-- Requirements --
Starting with the first line and ending with the line that holds "tab_m = (layer(0.2, 2.1)", repeat the material exactly.

========================================================================

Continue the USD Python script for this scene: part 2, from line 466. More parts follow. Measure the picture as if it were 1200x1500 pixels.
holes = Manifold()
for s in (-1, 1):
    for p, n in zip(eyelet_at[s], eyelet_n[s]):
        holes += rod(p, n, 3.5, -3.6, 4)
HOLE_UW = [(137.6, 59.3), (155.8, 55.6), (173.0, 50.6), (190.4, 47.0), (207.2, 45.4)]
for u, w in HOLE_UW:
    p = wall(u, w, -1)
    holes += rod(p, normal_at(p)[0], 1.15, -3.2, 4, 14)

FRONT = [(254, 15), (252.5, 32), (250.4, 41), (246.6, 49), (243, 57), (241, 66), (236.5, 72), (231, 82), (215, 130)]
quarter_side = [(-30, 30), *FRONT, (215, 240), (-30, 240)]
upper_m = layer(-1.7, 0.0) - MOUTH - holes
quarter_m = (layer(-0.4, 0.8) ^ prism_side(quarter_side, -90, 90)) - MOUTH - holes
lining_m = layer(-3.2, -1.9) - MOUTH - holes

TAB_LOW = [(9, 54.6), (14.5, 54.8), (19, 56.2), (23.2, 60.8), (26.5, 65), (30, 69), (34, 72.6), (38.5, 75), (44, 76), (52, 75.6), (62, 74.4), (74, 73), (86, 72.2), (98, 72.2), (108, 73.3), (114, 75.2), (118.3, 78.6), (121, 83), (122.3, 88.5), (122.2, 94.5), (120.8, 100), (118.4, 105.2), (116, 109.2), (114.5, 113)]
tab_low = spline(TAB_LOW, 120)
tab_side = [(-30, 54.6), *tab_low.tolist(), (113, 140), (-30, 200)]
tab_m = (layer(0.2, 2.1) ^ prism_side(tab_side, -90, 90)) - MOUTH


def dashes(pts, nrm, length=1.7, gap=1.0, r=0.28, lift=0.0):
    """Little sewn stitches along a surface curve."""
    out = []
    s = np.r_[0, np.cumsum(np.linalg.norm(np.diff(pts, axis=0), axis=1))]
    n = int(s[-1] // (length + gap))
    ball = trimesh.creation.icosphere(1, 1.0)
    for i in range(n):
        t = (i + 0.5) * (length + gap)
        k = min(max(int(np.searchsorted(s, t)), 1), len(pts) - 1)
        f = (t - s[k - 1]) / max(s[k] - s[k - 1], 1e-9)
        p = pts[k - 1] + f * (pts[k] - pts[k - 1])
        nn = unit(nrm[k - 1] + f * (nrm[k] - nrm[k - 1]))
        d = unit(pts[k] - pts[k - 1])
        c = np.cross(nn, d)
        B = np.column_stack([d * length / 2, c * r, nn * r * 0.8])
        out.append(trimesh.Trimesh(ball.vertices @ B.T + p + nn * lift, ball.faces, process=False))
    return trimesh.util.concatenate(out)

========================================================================

-- Problem solution --
Continue the USD Python script for this scene: part 2, from line 466. More parts follow. Measure the picture as if it were 1200x1500 pixels.
holes = Manifold()
for s in (-1, 1):
    for p, n in zip(eyelet_at[s], eyelet_n[s]):
        holes += rod(p, n, 3.5, -3.6, 4)
HOLE_UW = [(137.6, 59.3), (155.8, 55.6), (173.0, 50.6), (190.4, 47.0), (207.2, 45.4)]
for u, w in HOLE_UW:
    p = wall(u, w, -1)
    holes += rod(p, normal_at(p)[0], 1.15, -3.2, 4, 14)

FRONT = [(254, 15), (252.5, 32), (250.4, 41), (246.6, 49), (243, 57), (241, 66), (236.5, 72), (231, 82), (215, 130)]
quarter_side = [(-30, 30), *FRONT, (215, 240), (-30, 240)]
upper_m = layer(-1.7, 0.0) - MOUTH - holes
quarter_m = (layer(-0.4, 0.8) ^ prism_side(quarter_side, -90, 90)) - MOUTH - holes
lining_m = layer(-3.2, -1.9) - MOUTH - holes

TAB_LOW = [(9, 54.6), (14.5, 54.8), (19, 56.2), (23.2, 60.8), (26.5, 65), (30, 69), (34, 72.6), (38.5, 75), (44, 76), (52, 75.6), (62, 74.4), (74, 73), (86, 72.2), (98, 72.2), (108, 73.3), (114, 75.2), (118.3, 78.6), (121, 83), (122.3, 88.5), (122.2, 94.5), (120.8, 100), (118.4, 105.2), (116, 109.2), (114.5, 113)]
tab_low = spline(TAB_LOW, 120)
tab_side = [(-30, 54.6), *tab_low.tolist(), (113, 140), (-30, 200)]
tab_m = (layer(0.2, 2.1) ^ prism_side(tab_side, -90, 90)) - MOUTH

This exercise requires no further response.